**Scenes as source code**
★ ★ ★ ★ ★ ★ ★

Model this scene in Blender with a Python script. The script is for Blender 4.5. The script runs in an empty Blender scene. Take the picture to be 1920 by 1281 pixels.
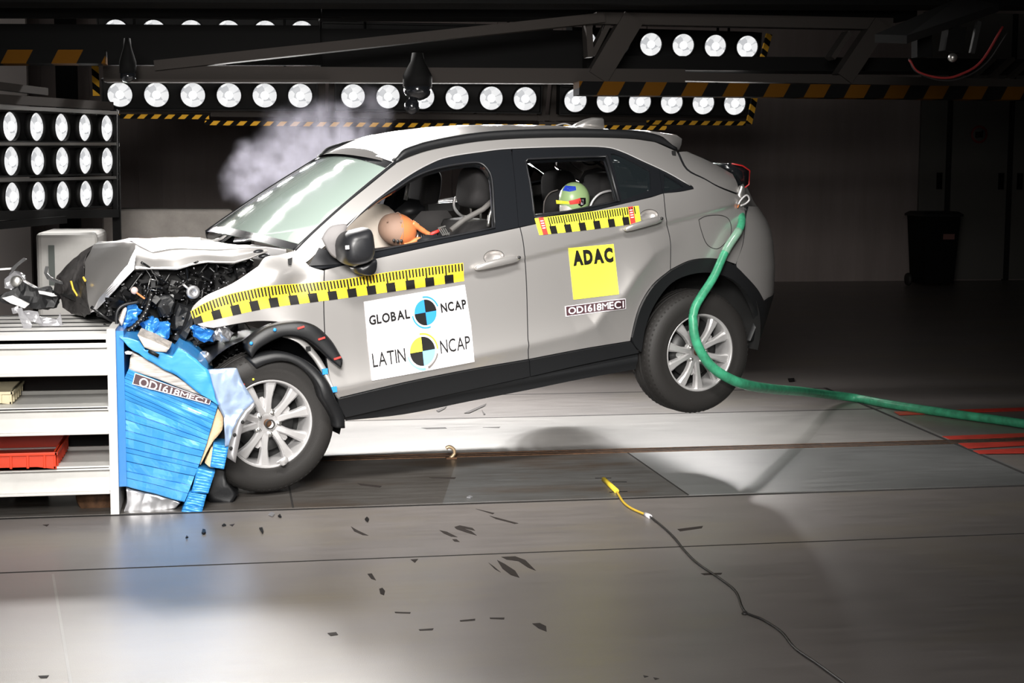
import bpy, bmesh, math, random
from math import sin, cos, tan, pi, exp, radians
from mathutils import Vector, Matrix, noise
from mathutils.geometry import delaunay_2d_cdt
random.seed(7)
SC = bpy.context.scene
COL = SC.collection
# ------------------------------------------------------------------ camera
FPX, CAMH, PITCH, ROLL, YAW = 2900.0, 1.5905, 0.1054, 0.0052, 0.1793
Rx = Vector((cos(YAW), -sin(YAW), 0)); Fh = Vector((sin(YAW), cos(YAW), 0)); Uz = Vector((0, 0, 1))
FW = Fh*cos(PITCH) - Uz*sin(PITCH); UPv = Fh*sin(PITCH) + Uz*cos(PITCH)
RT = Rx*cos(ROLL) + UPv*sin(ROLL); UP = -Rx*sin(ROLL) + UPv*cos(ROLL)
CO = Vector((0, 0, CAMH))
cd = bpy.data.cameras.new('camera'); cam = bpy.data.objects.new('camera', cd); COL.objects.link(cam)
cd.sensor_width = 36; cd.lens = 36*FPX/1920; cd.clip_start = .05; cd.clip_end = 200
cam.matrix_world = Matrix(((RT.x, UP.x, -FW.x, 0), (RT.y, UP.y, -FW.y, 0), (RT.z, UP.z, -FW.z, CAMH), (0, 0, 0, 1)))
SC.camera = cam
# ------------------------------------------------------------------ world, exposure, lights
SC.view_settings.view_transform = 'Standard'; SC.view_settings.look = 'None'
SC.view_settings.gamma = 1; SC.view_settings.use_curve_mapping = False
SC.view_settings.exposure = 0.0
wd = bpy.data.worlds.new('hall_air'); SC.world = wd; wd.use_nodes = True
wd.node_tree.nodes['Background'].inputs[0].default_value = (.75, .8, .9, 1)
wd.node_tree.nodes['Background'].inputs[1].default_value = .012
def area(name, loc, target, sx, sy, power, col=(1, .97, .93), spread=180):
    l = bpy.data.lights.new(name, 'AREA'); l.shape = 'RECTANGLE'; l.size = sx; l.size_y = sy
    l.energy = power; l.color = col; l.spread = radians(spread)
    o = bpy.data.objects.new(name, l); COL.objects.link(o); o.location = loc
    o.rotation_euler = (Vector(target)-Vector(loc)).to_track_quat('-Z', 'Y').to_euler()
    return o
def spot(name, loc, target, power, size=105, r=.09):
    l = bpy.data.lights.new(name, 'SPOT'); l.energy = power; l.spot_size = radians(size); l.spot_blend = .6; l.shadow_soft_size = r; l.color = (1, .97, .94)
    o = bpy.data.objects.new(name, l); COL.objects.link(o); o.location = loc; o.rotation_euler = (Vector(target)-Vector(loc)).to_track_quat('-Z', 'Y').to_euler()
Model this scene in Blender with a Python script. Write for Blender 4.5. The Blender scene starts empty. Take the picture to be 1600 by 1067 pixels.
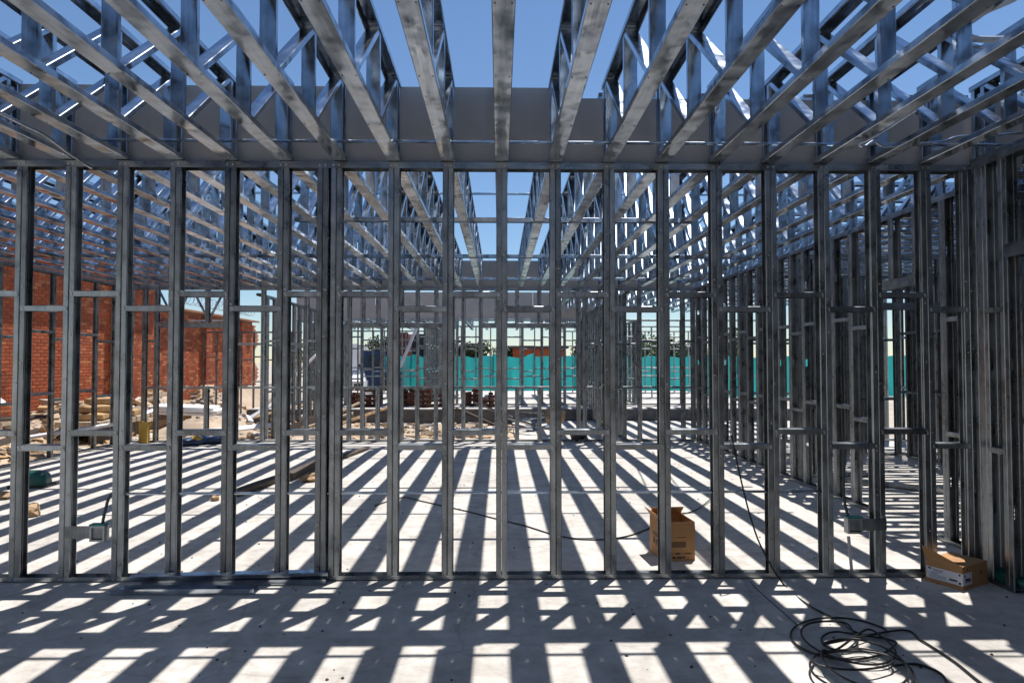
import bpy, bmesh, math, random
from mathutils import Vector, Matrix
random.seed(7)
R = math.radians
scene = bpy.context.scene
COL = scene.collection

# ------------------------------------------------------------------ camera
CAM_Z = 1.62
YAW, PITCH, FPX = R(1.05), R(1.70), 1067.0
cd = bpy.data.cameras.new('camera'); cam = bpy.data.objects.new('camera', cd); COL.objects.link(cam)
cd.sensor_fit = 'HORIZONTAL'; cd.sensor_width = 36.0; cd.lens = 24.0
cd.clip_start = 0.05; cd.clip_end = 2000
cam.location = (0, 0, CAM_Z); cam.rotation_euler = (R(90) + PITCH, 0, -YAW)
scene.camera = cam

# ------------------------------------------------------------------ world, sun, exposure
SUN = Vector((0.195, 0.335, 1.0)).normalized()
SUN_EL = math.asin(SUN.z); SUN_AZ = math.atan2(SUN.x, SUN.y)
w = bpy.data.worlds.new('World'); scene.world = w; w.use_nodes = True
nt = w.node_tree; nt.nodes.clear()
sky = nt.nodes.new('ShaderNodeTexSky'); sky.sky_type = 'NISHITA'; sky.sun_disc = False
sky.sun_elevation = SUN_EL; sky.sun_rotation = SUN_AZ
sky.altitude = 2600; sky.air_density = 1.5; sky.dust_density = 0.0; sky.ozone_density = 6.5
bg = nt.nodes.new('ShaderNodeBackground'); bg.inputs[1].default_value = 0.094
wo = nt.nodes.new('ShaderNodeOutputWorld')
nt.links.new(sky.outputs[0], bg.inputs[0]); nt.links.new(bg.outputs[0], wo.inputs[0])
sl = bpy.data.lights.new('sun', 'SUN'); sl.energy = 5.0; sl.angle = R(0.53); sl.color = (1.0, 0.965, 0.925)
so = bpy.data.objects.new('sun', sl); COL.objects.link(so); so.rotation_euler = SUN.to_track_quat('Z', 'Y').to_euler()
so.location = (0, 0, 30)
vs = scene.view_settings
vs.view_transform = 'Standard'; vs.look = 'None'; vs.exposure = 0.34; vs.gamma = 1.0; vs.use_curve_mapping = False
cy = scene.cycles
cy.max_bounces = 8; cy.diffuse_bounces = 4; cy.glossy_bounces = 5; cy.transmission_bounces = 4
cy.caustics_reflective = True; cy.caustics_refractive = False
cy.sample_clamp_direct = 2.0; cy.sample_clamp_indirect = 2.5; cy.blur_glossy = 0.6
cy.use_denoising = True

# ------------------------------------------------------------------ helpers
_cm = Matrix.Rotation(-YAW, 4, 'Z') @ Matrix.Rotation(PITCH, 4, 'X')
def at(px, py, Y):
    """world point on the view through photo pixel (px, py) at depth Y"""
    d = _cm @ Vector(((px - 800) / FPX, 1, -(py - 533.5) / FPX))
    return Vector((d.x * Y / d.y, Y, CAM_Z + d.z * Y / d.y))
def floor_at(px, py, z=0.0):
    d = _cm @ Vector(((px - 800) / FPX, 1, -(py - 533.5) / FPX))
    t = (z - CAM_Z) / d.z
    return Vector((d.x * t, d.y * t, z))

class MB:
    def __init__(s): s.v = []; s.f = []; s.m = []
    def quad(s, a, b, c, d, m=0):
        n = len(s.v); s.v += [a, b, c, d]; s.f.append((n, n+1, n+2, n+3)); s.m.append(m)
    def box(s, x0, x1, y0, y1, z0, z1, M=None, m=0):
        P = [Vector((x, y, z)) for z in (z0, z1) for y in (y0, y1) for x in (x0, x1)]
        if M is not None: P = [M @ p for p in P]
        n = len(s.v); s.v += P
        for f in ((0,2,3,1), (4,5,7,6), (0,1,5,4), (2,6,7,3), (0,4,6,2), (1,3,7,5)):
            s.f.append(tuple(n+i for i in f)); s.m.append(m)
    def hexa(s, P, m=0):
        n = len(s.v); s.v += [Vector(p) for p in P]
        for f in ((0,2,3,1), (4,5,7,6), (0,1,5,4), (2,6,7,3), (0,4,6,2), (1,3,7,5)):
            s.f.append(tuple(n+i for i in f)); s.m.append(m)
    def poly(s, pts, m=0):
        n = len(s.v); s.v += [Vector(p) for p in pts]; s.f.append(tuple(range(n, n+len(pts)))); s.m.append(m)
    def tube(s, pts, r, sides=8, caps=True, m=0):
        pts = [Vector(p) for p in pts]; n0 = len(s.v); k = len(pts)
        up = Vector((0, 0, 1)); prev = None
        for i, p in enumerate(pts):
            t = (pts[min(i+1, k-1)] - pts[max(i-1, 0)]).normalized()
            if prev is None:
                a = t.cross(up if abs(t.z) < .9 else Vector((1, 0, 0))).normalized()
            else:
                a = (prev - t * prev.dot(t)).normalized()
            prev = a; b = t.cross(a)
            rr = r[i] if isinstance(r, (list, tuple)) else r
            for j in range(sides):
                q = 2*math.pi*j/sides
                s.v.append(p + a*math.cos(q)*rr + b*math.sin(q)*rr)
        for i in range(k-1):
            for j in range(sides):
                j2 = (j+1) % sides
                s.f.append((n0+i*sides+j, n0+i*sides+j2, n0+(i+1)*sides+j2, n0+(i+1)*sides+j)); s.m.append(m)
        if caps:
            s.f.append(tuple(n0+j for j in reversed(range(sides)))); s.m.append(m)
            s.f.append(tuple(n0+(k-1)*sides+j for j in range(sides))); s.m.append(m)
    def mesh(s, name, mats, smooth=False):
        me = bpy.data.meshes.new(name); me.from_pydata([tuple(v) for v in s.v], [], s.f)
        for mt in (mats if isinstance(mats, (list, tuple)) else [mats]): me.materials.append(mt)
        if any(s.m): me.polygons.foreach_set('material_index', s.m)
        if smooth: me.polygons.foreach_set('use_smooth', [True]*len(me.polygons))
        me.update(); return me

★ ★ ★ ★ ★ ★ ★

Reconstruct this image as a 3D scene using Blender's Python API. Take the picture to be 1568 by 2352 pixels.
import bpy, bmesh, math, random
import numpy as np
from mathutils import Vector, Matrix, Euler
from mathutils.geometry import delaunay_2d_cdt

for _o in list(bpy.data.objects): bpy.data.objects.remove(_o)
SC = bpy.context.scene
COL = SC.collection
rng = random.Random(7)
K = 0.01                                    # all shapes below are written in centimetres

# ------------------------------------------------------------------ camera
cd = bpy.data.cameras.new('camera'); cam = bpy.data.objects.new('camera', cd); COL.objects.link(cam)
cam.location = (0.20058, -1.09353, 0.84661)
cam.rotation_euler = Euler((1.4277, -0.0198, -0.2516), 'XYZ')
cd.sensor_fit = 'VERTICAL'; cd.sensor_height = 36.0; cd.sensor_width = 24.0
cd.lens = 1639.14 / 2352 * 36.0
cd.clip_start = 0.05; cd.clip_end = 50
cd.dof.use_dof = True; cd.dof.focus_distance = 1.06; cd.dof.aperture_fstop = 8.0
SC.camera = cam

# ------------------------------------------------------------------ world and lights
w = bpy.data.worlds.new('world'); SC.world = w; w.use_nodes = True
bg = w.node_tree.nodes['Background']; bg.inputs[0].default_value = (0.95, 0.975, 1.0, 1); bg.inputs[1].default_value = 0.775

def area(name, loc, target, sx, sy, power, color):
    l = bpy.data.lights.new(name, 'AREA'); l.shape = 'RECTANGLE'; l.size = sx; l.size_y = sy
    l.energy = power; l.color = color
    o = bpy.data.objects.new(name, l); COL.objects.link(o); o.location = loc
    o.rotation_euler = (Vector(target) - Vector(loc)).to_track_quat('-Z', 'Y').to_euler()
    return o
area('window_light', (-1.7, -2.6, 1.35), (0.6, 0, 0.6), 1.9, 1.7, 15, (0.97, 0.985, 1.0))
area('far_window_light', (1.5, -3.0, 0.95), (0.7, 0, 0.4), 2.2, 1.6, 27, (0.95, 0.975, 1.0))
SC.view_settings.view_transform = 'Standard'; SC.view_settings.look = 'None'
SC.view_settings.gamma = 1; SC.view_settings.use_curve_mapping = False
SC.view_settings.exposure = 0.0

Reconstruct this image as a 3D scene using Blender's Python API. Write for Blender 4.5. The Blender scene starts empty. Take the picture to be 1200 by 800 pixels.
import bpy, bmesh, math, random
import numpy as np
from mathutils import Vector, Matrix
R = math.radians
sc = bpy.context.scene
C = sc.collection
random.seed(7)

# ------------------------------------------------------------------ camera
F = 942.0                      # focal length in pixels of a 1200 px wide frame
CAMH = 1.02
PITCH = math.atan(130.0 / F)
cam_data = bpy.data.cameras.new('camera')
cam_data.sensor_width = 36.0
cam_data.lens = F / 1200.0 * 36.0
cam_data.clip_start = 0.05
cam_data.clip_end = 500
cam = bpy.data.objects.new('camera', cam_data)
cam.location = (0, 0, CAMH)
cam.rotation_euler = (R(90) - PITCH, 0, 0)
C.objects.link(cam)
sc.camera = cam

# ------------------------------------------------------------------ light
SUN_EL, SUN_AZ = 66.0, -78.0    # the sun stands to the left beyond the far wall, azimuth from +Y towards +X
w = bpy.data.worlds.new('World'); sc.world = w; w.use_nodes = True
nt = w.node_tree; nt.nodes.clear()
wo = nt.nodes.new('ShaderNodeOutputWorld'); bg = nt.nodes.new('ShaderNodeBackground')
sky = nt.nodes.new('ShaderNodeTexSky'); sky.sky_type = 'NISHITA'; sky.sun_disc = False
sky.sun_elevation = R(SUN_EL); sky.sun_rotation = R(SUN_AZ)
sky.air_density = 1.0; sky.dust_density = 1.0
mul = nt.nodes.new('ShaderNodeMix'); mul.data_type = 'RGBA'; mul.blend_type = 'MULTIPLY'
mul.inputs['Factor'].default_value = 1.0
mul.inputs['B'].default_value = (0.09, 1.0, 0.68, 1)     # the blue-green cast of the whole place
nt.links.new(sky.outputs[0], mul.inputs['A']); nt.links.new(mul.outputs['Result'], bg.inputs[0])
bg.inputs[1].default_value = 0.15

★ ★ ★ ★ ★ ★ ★

Quote only the lines running from the line with "Model this scene in Blender with a Python script. Write" to the line with "COL = scene.collection", ends included, exactly as they appear and without the pictures.

**The completed task**
Model this scene in Blender with a Python script. Write for Blender 4.5. The Blender scene starts empty. Take the picture to be 1600 by 1067 pixels.
import bpy, bmesh, math, random
from mathutils import Vector, Matrix
random.seed(7)
R = math.radians
scene = bpy.context.scene
COL = scene.collection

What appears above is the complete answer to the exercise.